With the rise of neoliberalism, social democracy turned towards the right and increasingly adopted neoliberal policies. When Tony Blair became British Prime Minster in 1997, his neoliberal version of social democracy influenced social democracy around the world. The crisis of capitalism and the emergence of new versions of socialist politics (Bernie Sanders, Jeremy Corbyn, Alexandria Ocasio-Cortez, Podemos, Syriza, etc.) has reinvigorated the debate about socialism today.

tripleC’s special issue explores perspectives on the digital and communicative dimensions of socialism today.

In the intellectual realm, the socialist debate has e.g. resulted in the vision of the renewal of a class-struggle social democracy (by Jacobin-editor Bhaskar Sunkara in the book The Socialist Manifesto: The Case for Radical Politics in An Era of Extreme Inequality) or the vision of fully-automated luxury communism (formulated by Novara Media’s Aaron Bastani in the book Fully Automated Luxury Communism). Such contributions show that for a renewal of socialism, we need intellectual and theoretical foundations that inform class struggles in digital/communicative capitalism. There were earlier contributions to the discussion of computing and socialism, such as André Gorz’s notion of post-industrial socialism, Radovan Richta’s work on the role of the scientific and technological revolution for democratic communism, Autonomist Marxism’s readings of Marx’s “Fragment of Machines”, Fernando Flores’ and Stafford Beer’s roles in the Chile’s Project Cybersyn during the Allende presidency, Norbert Wiener’s and Joseph Weizenbaum’s reflections on a humanistic instead of an imperialistic and instrumental use of cybernetics and computing, etc.

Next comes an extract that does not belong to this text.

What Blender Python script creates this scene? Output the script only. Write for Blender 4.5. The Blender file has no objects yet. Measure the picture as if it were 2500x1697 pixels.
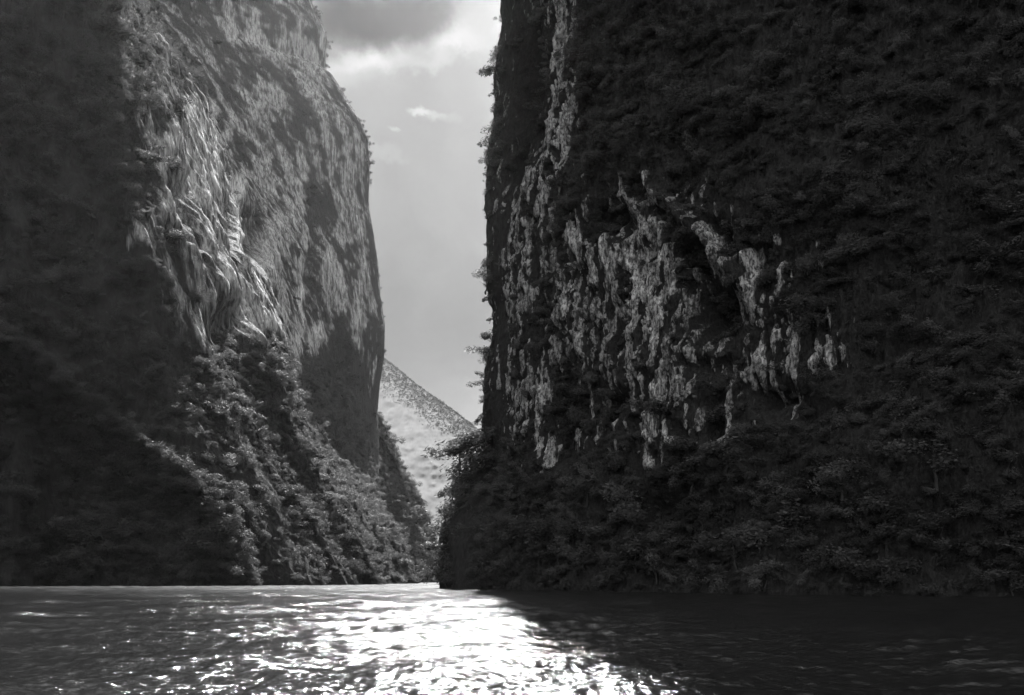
import bpy, math, random
import numpy as np
from mathutils import Vector

S = bpy.context.scene
rng = np.random.default_rng(7)
random.seed(7)

# ------------------------------------------------------------------ camera
CAM_H = 1.9
FPX = 2400.0                 # focal length in pixels of a 2500 px wide frame
HOR = 1418.0                 # image row of the horizon
ROLL = math.radians(0.22)
cam_d = bpy.data.cameras.new('camera'); cam = bpy.data.objects.new('camera', cam_d)
S.collection.objects.link(cam); S.camera = cam
cam.location = (0, 0, CAM_H)
cam.rotation_euler = (math.radians(90), -ROLL, 0)
cam_d.sensor_width = 36; cam_d.lens = FPX / 2500 * 36
cam_d.shift_y = (HOR - 848.5) / 2500
cam_d.clip_start = 0.1; cam_d.clip_end = 20000

# ------------------------------------------------------------------ light
SUN_AZ = math.radians(-1.0)      # measured from +Y towards +X
SUN_EL = math.radians(45.0)
SUN = 4.7
SKY = 0.10
HAZE = 0.000012
W = bpy.data.worlds.new('World'); S.world = W; W.use_nodes = True
sun_d = bpy.data.lights.new('sun', 'SUN'); sun_d.energy = SUN; sun_d.angle = math.radians(0.5)
sun_d.color = (1, 1, 1)
sun = bpy.data.objects.new('sun', sun_d); S.collection.objects.link(sun)
sdir = Vector((math.sin(SUN_AZ) * math.cos(SUN_EL), math.cos(SUN_AZ) * math.cos(SUN_EL), math.sin(SUN_EL)))
sun.rotation_euler = (-sdir).to_track_quat('-Z', 'Y').to_euler()
S.view_settings.view_transform = 'Standard'; S.view_settings.look = 'None'
S.view_settings.exposure = 1.6; S.view_settings.gamma = 1.0
S.view_settings.use_curve_mapping = False
S.cycles.volume_bounces = 1
S.cycles.max_bounces = 6; S.cycles.diffuse_bounces = 3; S.cycles.glossy_bounces = 3
S.cycles.transmission_bounces = 3; S.cycles.transparent_max_bounces = 8
S.cycles.filter_width = 1.5
S.cycles.use_denoising = True


def unroll(px, py):
    c, s = math.cos(ROLL), math.sin(ROLL)
    x, y = px - 1250, py - 848.5
    return x * c + y * s + 1250, -x * s + y * c + 848.5


def at(px, py, d):
    """world point seen at a photograph pixel, at distance d along +Y"""
    px, py = unroll(px, py)
    return ((px - 1250) / FPX * d, d, CAM_H + (HOR - py) / FPX * d)


def project(P):
    d = np.maximum(P[..., 1], 1.0)
    px = P[..., 0] / d * FPX + 1250
    py = HOR - (P[..., 2] - CAM_H) / d * FPX
    c, s = math.cos(ROLL), math.sin(ROLL)
    x, y = px - 1250, py - 848.5
    return x * c - y * s + 1250, x * s + y * c + 848.5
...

The special issue seeks contributions that address one or more of the following questions:

* Theory:
What is socialism today? What are the communicative and digital dimensions of socialism today? What is communicative/digital socialism? What theoretical approaches and concepts are best-suited for understanding digital/communicative socialism today? Does it or does it not make sense to distinguish between digital/communicative socialism and digital/communicative communism? Why or why not?

* Dialectic:
What are the contradictions of digital capitalism? How does digital/communicative socialism differ from and contradict digital/communicative capitalism?

* History:
What lessons can we draw from the history of socialism, communism, social democracy and Marxist theory for the conceptualisation and praxis of digital/communicative socialism today?

* Internationalism:
Socialism is a universalist and internationalist movement. What are the international(ist), global dimensions of digital/communicative socialism today?

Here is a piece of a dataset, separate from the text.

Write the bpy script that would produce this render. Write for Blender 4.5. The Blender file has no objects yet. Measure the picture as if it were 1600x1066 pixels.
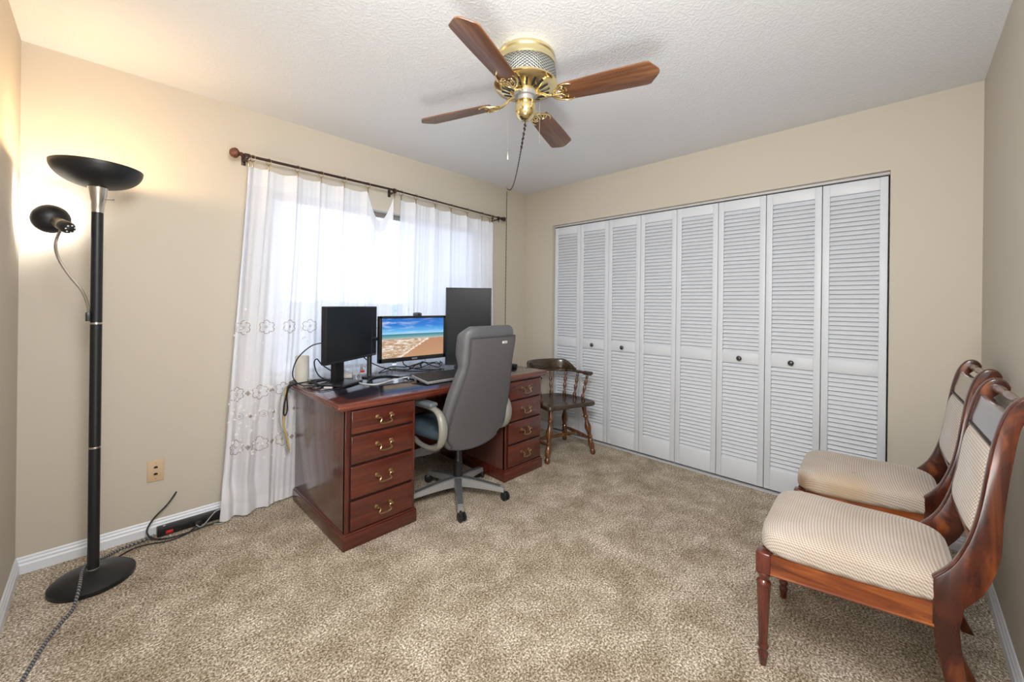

* Praxis and class struggles:
What strategies, demands and struggles are important for digital/communicative socialism? How can socialism today best be communicated in public? What class struggles are there around communication and computing? What is the role of communication and digital technologies in contemporary class struggles? What is the role of social movements, the party and trade unions in the organisation and self-organisation of digital and communication workers’ class struggles? How should class politics, unions and strikes look like today so that they adequately reflect changes of the working class and exploitation in the age of digital capitalism? What is a digital strike and what is its potential for digital socialism?

Submission

Abstracts can be submitted per e-mail to christian.fuchs@triple-c.at, using the form published at
https://triple-c.at/files/journals/1/CfP_Form_Socialism.docx

Please do not make submissions that omit a completed form.

Submission deadline is Monday, July 15, 2019.

Feedback on acceptance/rejection will be provided at latest until July 31, 2019.
The deadline for the submission of accepted papers is October 13, 2019. The maximum length of full papers is 8,000 words. Articles should in the first stage of submission (October 13) not be longer than 7,000 words so that there is space for additions as part of the revision process.

All accepted articles will be peer-reviewed and published in a special issue of tripleC.

The special issue will be published open access. There are no APCs.